I couldn't find any evidence that they came up on the shore, mostly rocks there, or onto the willow. It struck me that these thick trunked willows, leaning over the water, mark where water from springs drips into the bay, keeping the willow ever growing and the ice easy to break.





So these old willows along the shore might signify something important for otters in the winter -- possible open water. While it certainly seemed that as the thaw ended the otters headed out to the river again, I thought I should check the lower end of South Bay and the interior beaver ponds because tracks might not have registered on the crusting ice on much of the bay. But I saw no otter tracks on the bay. Back on shore I was delighted to see the tracks of a raccoon that paraded up and down a log.





It also sniffed into every hole at the base of a tree -- and there were not a few. As I moved inland, I ran into fisher tracks, as well as fox. But there were no signs of otters. These ponds had much melt water on them when the freeze came along with snow, and the result was rough, snow crusted ice, bad
for tracking. I checked the dams and lodges and all the places otters have gone in other winters, and there was no sign of them. I must say the ponds looked cold and bleak,





but with the woods and valleys, alive with tracks, especially porcupines crossing the gullies, that I tarried as long as I could in the gentle winter afternoon.
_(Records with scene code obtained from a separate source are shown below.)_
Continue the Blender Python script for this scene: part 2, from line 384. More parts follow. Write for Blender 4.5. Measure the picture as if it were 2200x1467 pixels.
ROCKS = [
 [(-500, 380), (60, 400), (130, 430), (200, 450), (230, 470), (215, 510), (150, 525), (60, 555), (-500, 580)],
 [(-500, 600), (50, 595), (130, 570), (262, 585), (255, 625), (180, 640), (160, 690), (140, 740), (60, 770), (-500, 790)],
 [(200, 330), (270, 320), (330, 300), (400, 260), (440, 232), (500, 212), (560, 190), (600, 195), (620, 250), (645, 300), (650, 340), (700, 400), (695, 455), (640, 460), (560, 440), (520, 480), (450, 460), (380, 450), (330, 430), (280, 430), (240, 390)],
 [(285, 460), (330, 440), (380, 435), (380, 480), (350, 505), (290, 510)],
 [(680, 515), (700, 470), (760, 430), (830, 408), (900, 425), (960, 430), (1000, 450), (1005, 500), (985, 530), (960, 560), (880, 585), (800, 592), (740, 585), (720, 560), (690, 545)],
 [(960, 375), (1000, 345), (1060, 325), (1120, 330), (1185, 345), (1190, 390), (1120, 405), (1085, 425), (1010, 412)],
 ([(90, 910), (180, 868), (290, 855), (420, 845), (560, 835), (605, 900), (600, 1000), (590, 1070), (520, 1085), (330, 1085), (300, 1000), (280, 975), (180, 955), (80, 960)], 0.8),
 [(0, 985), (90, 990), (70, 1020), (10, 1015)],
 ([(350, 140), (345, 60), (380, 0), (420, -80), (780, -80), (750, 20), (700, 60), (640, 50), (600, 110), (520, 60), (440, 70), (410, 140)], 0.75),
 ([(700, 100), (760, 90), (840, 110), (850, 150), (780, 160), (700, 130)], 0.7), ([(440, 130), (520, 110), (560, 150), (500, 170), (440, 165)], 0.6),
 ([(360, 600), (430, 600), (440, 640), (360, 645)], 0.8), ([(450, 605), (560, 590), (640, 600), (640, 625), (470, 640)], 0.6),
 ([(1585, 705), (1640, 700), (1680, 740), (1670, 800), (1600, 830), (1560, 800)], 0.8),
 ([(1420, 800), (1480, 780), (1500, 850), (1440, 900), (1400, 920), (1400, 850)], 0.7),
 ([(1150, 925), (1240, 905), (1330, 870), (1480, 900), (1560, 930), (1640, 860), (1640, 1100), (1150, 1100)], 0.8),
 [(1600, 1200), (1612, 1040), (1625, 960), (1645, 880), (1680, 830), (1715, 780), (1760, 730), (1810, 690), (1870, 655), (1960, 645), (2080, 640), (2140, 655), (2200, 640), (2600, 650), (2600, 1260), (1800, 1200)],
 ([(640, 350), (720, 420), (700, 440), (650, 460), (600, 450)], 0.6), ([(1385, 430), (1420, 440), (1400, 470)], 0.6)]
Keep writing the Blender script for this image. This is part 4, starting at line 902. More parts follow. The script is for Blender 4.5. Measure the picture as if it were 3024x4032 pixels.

January 17 another cold night but with the promise of a warm-up into the high 20s (with clouds as part of the bargain) we went to the land. Before we worked on wood, we went down to see if otters might have come back up to the pond,
or if one had never left it. There was nothing new at the pond (a pileated woodpecker flying high over head cackling at us is old hat) save that a fox found and toyed a bit with the other part of the skull of a long dead pike.





As the cold freezes any running water, the flow down the creeks diminishes enough so that layers of ice form above what water still trickles through. Quite beautiful,





but not inviting to otters. There was a bit more open water where the creek runs out of the pond. Then I walked down to White Swamp to see if the otters came out of the hole behind the dam. Didn't look like it, as a layer of thin ice blocked the hole.





I could see running water though. There were no new scats behind the hole. I noticed scats below the dam.





They were frozen solid and I assume they were there yesterday but I didn't see them. I also noticed some recently gnawed logs worked into the dam, so I think beavers did work on this dam during the fall, and perhaps the otters breached
it this winter. I continued down to White Swamp to get better photos of the otters' set-up. During the thaws the great rush of water down this valley kept a large expanse of water (for this time of year) open so the otters could fish in it.





The black ice suggests that this water remained open after the snowfall Saturday night. In our experience the huge White Swamp stays pretty well frozen over most of the winter





and the otters work the shores where creeks run down. I also got on the other side of the mound which they made a latrine of. If the next thaw lasts long enough it might be worth our while to sit on the high ridge on shore and see if otters come out here again.





I suspect they are still lying low in the beaver pond where we tracked them yesterday.